» **AIM**
For each line of the data below that holds "scene", copy the line.

» **COLLECTED MATERIAL**

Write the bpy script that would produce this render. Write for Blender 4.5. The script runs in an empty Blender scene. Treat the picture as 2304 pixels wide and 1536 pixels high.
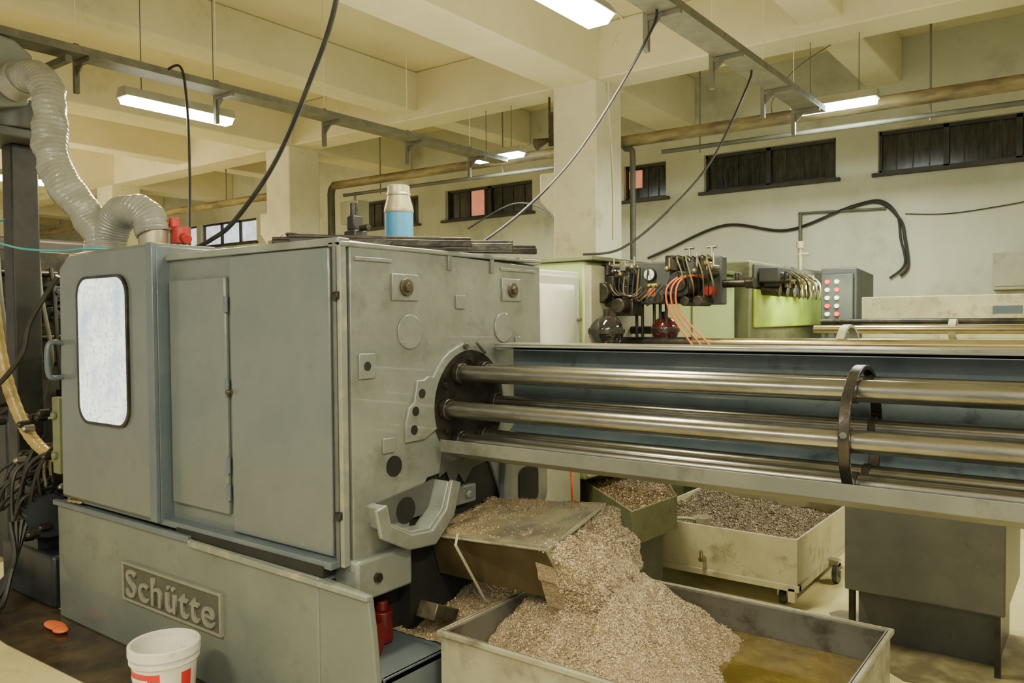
import bpy, bmesh, math, random
from mathutils import Vector, Matrix, noise
random.seed(7)
SC = bpy.context.scene
COL = SC.collection
WL = {}

# ---------------------------------------------------------------- materials
def pm(name, c1, c2=None, scale=4.0, rough=0.5, metal=0.0, bump=0.0, bscale=60.0,
       ramp=(0.42, 0.68), stretch=(1, 1, 1), c3=None, s3=2.0, r3=(0.6, 0.75), emit=None, es=0.0,
       rvar=0.0, coat=0.0, vor=False, trans=0.0, c4=None, s4=14, r4=(.70, .73)):
    m = bpy.data.materials.new(name); m.use_nodes = True
    nt = m.node_tree; N = nt.nodes; L = nt.links
    b = N['Principled BSDF']
    b.inputs['Base Color'].default_value = (*c1, 1)
    b.inputs['Roughness'].default_value = rough
    b.inputs['Metallic'].default_value = metal
    if coat: b.inputs['Coat Weight'].default_value = coat
    if trans: b.inputs['Transmission Weight'].default_value = trans
    tc = N.new('ShaderNodeTexCoord'); mp = N.new('ShaderNodeMapping')
    mp.inputs['Scale'].default_value = stretch
    L.new(tc.outputs['Object'], mp.inputs['Vector'])
    col = None
    if c2 is not None:
        if vor:
            n = N.new('ShaderNodeTexVoronoi'); n.inputs['Scale'].default_value = scale
            L.new(mp.outputs[0], n.inputs['Vector']); out = n.outputs['Color']
        else:
            n = N.new('ShaderNodeTexNoise'); n.inputs['Scale'].default_value = scale
            n.inputs['Detail'].default_value = 7; n.inputs['Roughness'].default_value = 0.62
            L.new(mp.outputs[0], n.inputs['Vector']); out = n.outputs['Fac']
        r = N.new('ShaderNodeValToRGB')
        r.color_ramp.elements[0].position = ramp[0]; r.color_ramp.elements[1].position = ramp[1]
        r.color_ramp.elements[0].color = (*c1, 1); r.color_ramp.elements[1].color = (*c2, 1)
        L.new(out, r.inputs['Fac']); col = r.outputs['Color']
        if rvar:
            mr = N.new('ShaderNodeMapRange')
            mr.inputs['To Min'].default_value = max(0.02, rough - rvar); mr.inputs['To Max'].default_value = min(1, rough + rvar)
            L.new(out, mr.inputs['Value']); L.new(mr.outputs[0], b.inputs['Roughness'])
    for cc, ss, rr_ in ((c3, s3, r3), (c4, s4, r4)):
        if cc is None: continue
        n3 = N.new('ShaderNodeTexNoise'); n3.inputs['Scale'].default_value = ss
        n3.inputs['Detail'].default_value = 9; n3.inputs['Roughness'].default_value = 0.7
        L.new(tc.outputs['Object'], n3.inputs['Vector'])
        rr = N.new('ShaderNodeMapRange'); rr.inputs['From Min'].default_value = rr_[0]; rr.inputs['From Max'].default_value = rr_[1]
        L.new(n3.outputs['Fac'], rr.inputs['Value'])
        mx = N.new('ShaderNodeMix'); mx.data_type = 'RGBA'
        L.new(rr.outputs[0], mx.inputs['Factor'])
        if col is not None: L.new(col, mx.inputs['A'])
        else: mx.inputs['A'].default_value = (*c1, 1)
        mx.inputs['B'].default_value = (*cc, 1)
        col = mx.outputs['Result']
    if col is not None: L.new(col, b.inputs['Base Color'])
    if bump:
        nb = N.new('ShaderNodeTexNoise'); nb.inputs['Scale'].default_value = bscale; nb.inputs['Detail'].default_value = 4
        L.new(tc.outputs['Object'], nb.inputs['Vector'])
        bp = N.new('ShaderNodeBump'); bp.inputs['Strength'].default_value = bump; bp.inputs['Distance'].default_value = 0.01
        L.new(nb.outputs['Fac'], bp.inputs['Height']); L.new(bp.outputs[0], b.inputs['Normal'])
    if emit is not None:
        b.inputs['Emission Color'].default_value = (*emit, 1); b.inputs['Emission Strength'].default_value = es
        if c2 is not None and es < 5:
            L.new(col, b.inputs['Emission Color'])
    return m

M = {}
CR = (.40, .36, .20)
M['paint'] = pm('grey_machine_paint', (.108, .127, .128), (.138, .155, .15), 3, .32, 0, .12, 25, c3=(.07, .078, .07), s3=3.0, r3=(.55, .8), coat=.3, c4=CR, s4=11, r4=(.70, .73))
M['paint2'] = pm('grey_end_paint', (.16, .180, .168), (.205, .222, .20), 3, .28, 0, .15, 25, c3=(.085, .085, .065), s3=4.0, r3=(.52, .76), coat=.35, c4=CR, s4=12, r4=(.70, .73))
M['paintb'] = pm('blue_grey_paint', (.075, .10, .125), (.105, .13, .15), 3, .38, 0, .1, 25, coat=.2)
M['paintbase'] = pm('base_casting_paint', (.115, .135, .125), (.15, .168, .15), 2.5, .4, 0, .2, 14, c3=(.06, .06, .045), s3=3, r3=(.56, .78), coat=.2, c4=CR, s4=9, r4=(.73, .76))
M['edge'] = pm('worn_grey_edge', (.18, .195, .175), (.36, .33, .19), 9, .45, ramp=(.5, .72))
M['black'] = pm('black_rubber', (.012, .012, .012), (.03, .03, .028), 8, .45)
M['gloss'] = pm('glossy_black', (.01, .01, .012), (.02, .02, .02), 8, .08, coat=.6)
M['glossr'] = pm('glossy_dark_red', (.10, .015, .015), (.05, .01, .01), 8, .12, coat=.6)
M['dark'] = pm('oily_dark_steel', (.025, .024, .022), (.07, .06, .045), 7, .35, .6, .2, 40)
M['bolt'] = pm('brown_bolt', (.10, .085, .055), (.04, .035, .028), 20, .4, .5)
M['darkpaint'] = pm('dark_grey_paint', (.065, .07, .068), (.10, .105, .095), 4, .45, .1, .1, 30, c3=(.03, .03, .025), s3=4)
M['consolep'] = pm('dull_console_paint', (.045, .05, .052), (.07, .075, .072), 4, .5)
M['standp'] = pm('scuffed_stand_paint', (.09, .094, .088), (.125, .13, .112), 4, .42, .1, .1, 30, c3=(.045, .04, .03), s3=3)
M['hole'] = pm('black_recess', (.006, .006, .006), (.012, .012, .01), 9, .7)
M['steel'] = pm('oily_steel_tube', (.27, .265, .235), (.11, .105, .09), 5, .25, .92, .05, 30, stretch=(.6, 3, 3), rvar=.07)
M['steel2'] = pm('bright_steel', (.42, .41, .35), (.26, .25, .21), 6, .3, .9)
M['troughin'] = pm('oily_blue_trough', (.10, .14, .165), (.15, .19, .205), 5, .35, 0, .15, 18, c3=(.03, .037, .04), s3=6, r3=(.55, .72), coat=.3)
M['troughout'] = pm('grey_trough_sheet', (.12, .128, .118), (.17, .172, .145), 3, .4, .2, .1, 20, c3=(.06, .06, .045), s3=5, r3=(.55, .75))
M['cover'] = pm('chip_dusted_cover', (.34, .30, .19), (.17, .165, .13), 7, .4, .3, .2, 60, ramp=(.4, .62))
M['wall'] = pm('stained_plaster', (.54, .54, .42), (.44, .445, .335), 1.6, .85, 0, .1, 20, stretch=(1, 1, .5), c3=(.19, .185, .12), s3=.9, r3=(.54, .82))
M['ceil'] = pm('yellowed_ceiling', (.68, .62, .40), (.60, .54, .33), .9, .85, 0, .08, 12, c3=(.38, .33, .18), s3=1.2, r3=(.58, .82))
M['beam'] = pm('yellowed_beam', (.71, .66, .45), (.62, .57, .37), 1.2, .8, 0, .1, 12, c3=(.40, .35, .19), s3=1.4, r3=(.58, .82))
M['colm'] = pm('cream_column', (.70, .67, .50), (.60, .57, .41), 1.8, .75, 0, .1, 14, c3=(.30, .27, .16), s3=2.2, r3=(.57, .8))
M['floor'] = pm('worn_cream_floor', (.72, .64, .34), (.58, .51, .26), 1.6, .16, 0, .05, 20, c3=(.24, .19, .08), s3=1.3, r3=(.6, .8), coat=.4)
M['stain'] = pm('oil_soaked_floor', (.03, .022, .014), (.085, .06, .03), 4, .2, 0, .2, 20)
M['dirt'] = pm('dusty_floor_dirt', (.13, .11, .06), (.34, .29, .16), 5, .6, 0, .2, 20)
M['tray'] = pm('galvanised_tray', (.11, .108, .075), (.165, .16, .11), 8, .6, .1)
M['lamph'] = pm('lamp_housing', (.4, .39, .3), (.3, .3, .22), 4, .5)
M['lampe'] = pm('lamp_glow_warm', (1, 1, .85), None, emit=(1.0, .98, .80), es=24)
M['lampe2'] = pm('lamp_glow_cool', (.9, 1, 1), None, emit=(.86, 1.0, .95), es=24)
M['pipe'] = pm('rusty_yellow_pipe', (.30, .24, .11), (.12, .095, .05), 5, .55, .1, .1, 30, stretch=(.5, 2, 2), ramp=(.4, .6))
M['pipeg'] = pm('dark_riser_pipe', (.07, .07, .055), (.11, .105, .075), 5, .5)
M['glassd'] = pm('dark_dirty_glass', (.012, .013, .014), (.045, .045, .045), 9, .2, 0, 0, 10, stretch=(3, 1, .6))
M['glassr'] = pm('red_reflection_pane', (.8, .28, .16), (.55, .2, .12), 4, .4, emit=(.9, .3, .18), es=.6)  # reddish reflection in the dark glass, painted as a glowing patch
M['glassb'] = pm('daylight_pane', (.7, .8, .95), (.5, .5, .5), 7, .4, emit=(.7, .8, 1), es=1.3)
M['winframe'] = pm('sooty_window_frame', (.03, .028, .026), (.055, .052, .045), 6, .6)
M['glow'] = pm('frosted_glow_pane', (.93, 1.0, 1.0), (.30, .44, .66), 4.0, .3, 0, .6, 70, ramp=(.46, .68), c3=(.42, .54, .70), s3=42, r3=(.5, .62), emit=(.85, .93, 1), es=1.1)  # mottled glow painted into the pane by emission; no lamp behind it
M['duct'] = pm('grey_flexible_duct', (.22, .225, .20), (.32, .32, .28), 6, .32, 0, .3, 40, coat=.3)
M['yhose'] = pm('yellow_hose', (.38, .28, .09), (.26, .19, .06), 8, .3, coat=.3)
M['blue'] = pm('blue_band_paint', (.04, .20, .40), (.06, .25, .45), 5, .4)
M['alu'] = pm('dull_beige_metal', (.42, .38, .25), (.32, .29, .19), 6, .35, .5)
M['white'] = pm('white_enamel', (.60, .62, .55), (.52, .54, .46), 5, .4, c3=(.3, .28, .2), s3=7, r3=(.62, .75))
M['bucketw'] = pm('white_plastic', (.74, .73, .66), (.62, .60, .52), 5, .35, c3=(.34, .30, .2), s3=9, r3=(.6, .74))
M['red'] = pm('red_paint', (.45, .022, .018), (.28, .016, .014), 8, .35)
M['redd'] = pm('dirty_dark_red', (.13, .007, .009), (.03, .006, .006), 6, .4)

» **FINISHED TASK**
Write the bpy script that would produce this render. Write for Blender 4.5. The script runs in an empty Blender scene. Treat the picture as 2304 pixels wide and 1536 pixels high.
SC = bpy.context.scene